March 7, 2006

Worth noting...

Ralph Peters of the NY Post, is in Iraq, and writes:

AMONG the many positive stories you aren't being told about Iraq, the media ignored another big one last week: In the wake of the terrorist bombing of the Golden Mosque in Samarra, it was the Iraqi army that kept the peace in the streets.

It's routinely declared a failure by those who yearn for the new Iraq to fail. But an increasingly capable Iraqi military has been developing while reporters (who never really investigated the issue) wrote it off as hopeless.

What actually happened last week, as the prophets of doom in the media prematurely declared civil war?

* The Iraqi army deployed over 100,000 soldiers to maintain public order. U.S. Forces remained available as a backup, but Iraqi soldiers controlled the streets.

* Iraqi forces behaved with discipline and restraint - as the local sectarian outbreaks fizzled, not one civilian had been killed by an Iraqi soldier.

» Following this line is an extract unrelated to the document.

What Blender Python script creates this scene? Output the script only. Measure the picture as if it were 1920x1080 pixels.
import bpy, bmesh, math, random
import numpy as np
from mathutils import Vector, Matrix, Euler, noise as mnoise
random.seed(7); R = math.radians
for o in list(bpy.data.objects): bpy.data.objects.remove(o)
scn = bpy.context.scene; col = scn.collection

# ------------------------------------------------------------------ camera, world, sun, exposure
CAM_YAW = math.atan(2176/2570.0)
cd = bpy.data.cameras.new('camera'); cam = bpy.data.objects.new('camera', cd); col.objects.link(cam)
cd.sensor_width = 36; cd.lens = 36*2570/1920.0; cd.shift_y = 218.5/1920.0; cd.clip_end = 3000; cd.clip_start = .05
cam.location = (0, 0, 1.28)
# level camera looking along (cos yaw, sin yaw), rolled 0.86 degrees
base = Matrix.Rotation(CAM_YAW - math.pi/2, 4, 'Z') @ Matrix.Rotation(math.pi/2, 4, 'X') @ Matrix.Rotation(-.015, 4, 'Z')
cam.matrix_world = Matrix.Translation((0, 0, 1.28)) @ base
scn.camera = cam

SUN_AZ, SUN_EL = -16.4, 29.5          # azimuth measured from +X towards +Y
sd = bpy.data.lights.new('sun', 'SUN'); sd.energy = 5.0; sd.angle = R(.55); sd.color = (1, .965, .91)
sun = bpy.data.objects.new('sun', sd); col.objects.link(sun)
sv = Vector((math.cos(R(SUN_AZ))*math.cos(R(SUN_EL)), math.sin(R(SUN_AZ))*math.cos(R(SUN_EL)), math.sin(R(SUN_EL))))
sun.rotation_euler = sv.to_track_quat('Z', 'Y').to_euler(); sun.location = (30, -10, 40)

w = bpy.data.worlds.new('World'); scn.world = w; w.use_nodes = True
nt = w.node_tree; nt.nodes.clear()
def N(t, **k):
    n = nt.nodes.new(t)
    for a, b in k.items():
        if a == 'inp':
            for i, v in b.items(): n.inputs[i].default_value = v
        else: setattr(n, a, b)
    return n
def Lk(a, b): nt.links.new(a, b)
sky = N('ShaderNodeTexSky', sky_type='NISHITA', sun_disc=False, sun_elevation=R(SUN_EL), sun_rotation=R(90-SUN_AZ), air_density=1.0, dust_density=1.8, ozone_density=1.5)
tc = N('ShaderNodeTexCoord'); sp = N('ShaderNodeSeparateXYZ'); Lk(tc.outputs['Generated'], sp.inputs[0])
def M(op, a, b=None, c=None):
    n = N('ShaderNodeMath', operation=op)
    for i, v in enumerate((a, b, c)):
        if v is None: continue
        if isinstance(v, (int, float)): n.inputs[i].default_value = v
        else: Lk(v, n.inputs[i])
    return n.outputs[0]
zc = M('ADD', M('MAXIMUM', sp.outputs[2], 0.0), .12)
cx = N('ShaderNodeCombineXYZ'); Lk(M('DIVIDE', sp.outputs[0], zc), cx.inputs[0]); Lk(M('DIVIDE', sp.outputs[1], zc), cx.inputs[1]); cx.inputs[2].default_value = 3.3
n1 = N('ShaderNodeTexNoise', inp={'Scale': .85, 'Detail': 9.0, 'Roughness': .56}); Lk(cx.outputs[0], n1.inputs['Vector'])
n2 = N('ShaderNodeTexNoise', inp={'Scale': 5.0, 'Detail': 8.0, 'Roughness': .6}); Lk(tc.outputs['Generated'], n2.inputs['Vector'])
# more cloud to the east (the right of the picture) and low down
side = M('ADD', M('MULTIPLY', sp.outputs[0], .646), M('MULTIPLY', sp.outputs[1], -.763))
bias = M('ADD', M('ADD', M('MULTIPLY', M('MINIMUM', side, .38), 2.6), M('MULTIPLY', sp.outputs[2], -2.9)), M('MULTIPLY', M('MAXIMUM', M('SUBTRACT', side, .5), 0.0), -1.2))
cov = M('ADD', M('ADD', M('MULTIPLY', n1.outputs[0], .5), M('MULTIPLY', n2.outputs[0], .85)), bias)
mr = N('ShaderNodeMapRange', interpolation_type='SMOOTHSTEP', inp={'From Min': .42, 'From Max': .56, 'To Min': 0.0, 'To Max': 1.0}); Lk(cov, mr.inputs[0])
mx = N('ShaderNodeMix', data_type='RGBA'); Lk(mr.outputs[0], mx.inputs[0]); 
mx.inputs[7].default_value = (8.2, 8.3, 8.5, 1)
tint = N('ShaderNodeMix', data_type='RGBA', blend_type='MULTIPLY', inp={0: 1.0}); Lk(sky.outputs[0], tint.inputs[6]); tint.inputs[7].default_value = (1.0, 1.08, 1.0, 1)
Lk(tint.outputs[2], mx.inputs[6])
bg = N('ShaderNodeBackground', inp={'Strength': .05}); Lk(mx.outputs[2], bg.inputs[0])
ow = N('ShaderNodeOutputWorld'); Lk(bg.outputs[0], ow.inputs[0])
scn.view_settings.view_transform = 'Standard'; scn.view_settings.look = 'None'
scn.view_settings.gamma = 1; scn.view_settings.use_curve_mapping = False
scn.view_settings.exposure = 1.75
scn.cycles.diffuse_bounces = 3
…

* Time and again, Iraqi military officers were able to defuse potential confrontations and frustrate terrorist hopes of igniting a religious war.

* Forty-seven battalions drawn from all 10 of Iraq's army divisions took part in an operation that, above all, aimed at reassuring the public. The effort worked - from the luxury districts to the slums, the Iraqis were proud of their army.....

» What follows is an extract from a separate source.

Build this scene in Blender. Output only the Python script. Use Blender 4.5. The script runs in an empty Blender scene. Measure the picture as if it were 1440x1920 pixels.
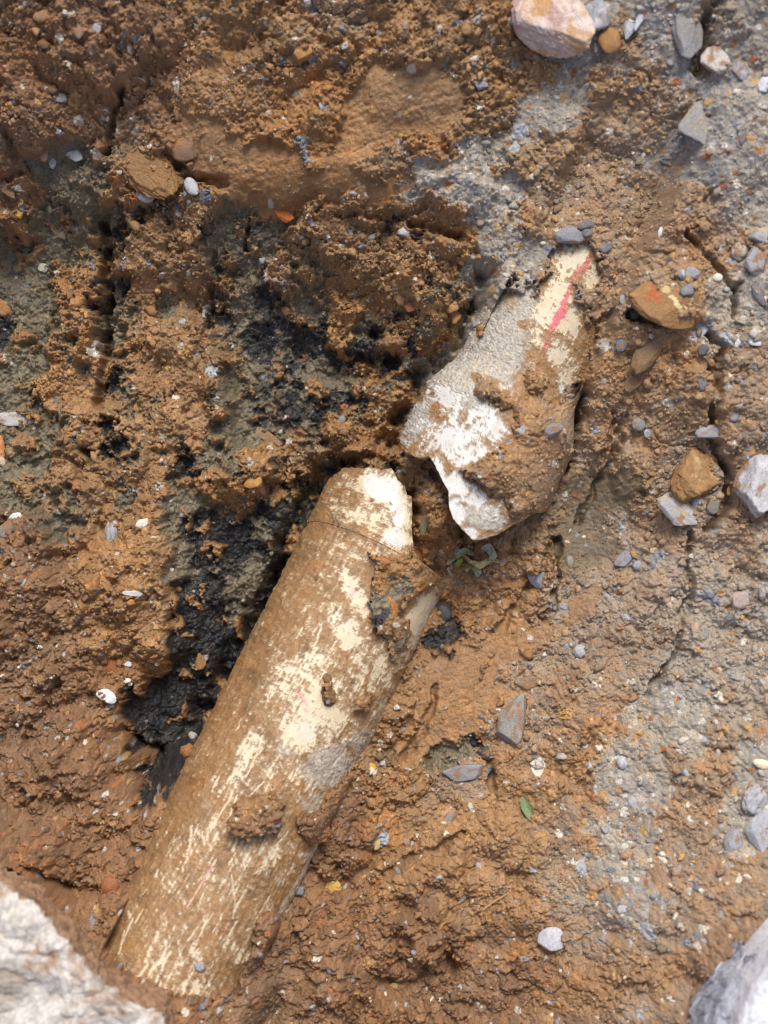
import bpy, math, random
import numpy as np
from mathutils import Vector

# ------------------------------------------------------------------ camera, sky, sun
S = bpy.context.scene
D = 2.0                       # camera height above the pipe (metres), looking straight down into the pit
F = 3624.0                    # focal length in photo pixels (1440 x 1920)
cam = bpy.data.cameras.new("camera"); cob = bpy.data.objects.new("camera", cam)
S.collection.objects.link(cob); S.camera = cob
cob.location = (0, 0, D); cob.rotation_euler = (0, 0, 0)
cam.sensor_fit = 'VERTICAL'; cam.sensor_height = 36.0; cam.lens = F/1920*36.0
cam.clip_start = 0.05; cam.clip_end = 200
cam.dof.use_dof = True; cam.dof.focus_distance = 1.99; cam.dof.aperture_fstop = 3.0; cam.dof.aperture_blades = 0
SUN_EL, SUN_AZ = math.radians(54), math.radians(6)      # azimuth from +Y (top of photo) towards +X
w = bpy.data.worlds.new("World"); S.world = w; w.use_nodes = True
nt = w.node_tree; bg = nt.nodes['Background']
sky = nt.nodes.new('ShaderNodeTexSky'); sky.sky_type = 'NISHITA'; sky.sun_disc = False
sky.sun_elevation = SUN_EL; sky.sun_rotation = SUN_AZ; sky.air_density = 0.8; sky.dust_density = 4.0; sky.ozone_density = 0.6
nt.links.new(sky.outputs[0], bg.inputs[0]); bg.inputs[1].default_value = 0.15
sl = bpy.data.lights.new("sun", 'SUN'); sl.energy = 1.8; sl.angle = math.radians(18); sl.color = (1.0, 0.96, 0.90)
so = bpy.data.objects.new("sun", sl); S.collection.objects.link(so)
sd = Vector((math.sin(SUN_AZ)*math.cos(SUN_EL), math.cos(SUN_AZ)*math.cos(SUN_EL), math.sin(SUN_EL)))
so.rotation_euler = sd.to_track_quat('Z', 'Y').to_euler()
S.view_settings.view_transform = 'Standard'; S.view_settings.look = 'None'
S.view_settings.exposure = 0.36; S.view_settings.gamma = 1.0
S.render.engine = 'CYCLES'; S.cycles.max_bounces = 5; S.cycles.diffuse_bounces = 2; S.cycles.filter_width = 1.1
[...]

If you've studied much military history, you will know that creating an army is extremely difficult. Creating an Arab army that can come close to Western standards, especially US and Israeli standards has never been done. This is actually a huge rebuke to those who think that the Arab world is incapable of change, and are doomed to be our enemies, all of them.

And yes, yes, I know that lots of things can still go wrong. But if I had said a couple of years ago that a major upheaval in Iraq in early 2006 would be dealt with without the need for US intervention, and without any (that I've heard of) failures or mistakes by the Iraqi Army, most people would have called me a crazy dreamer.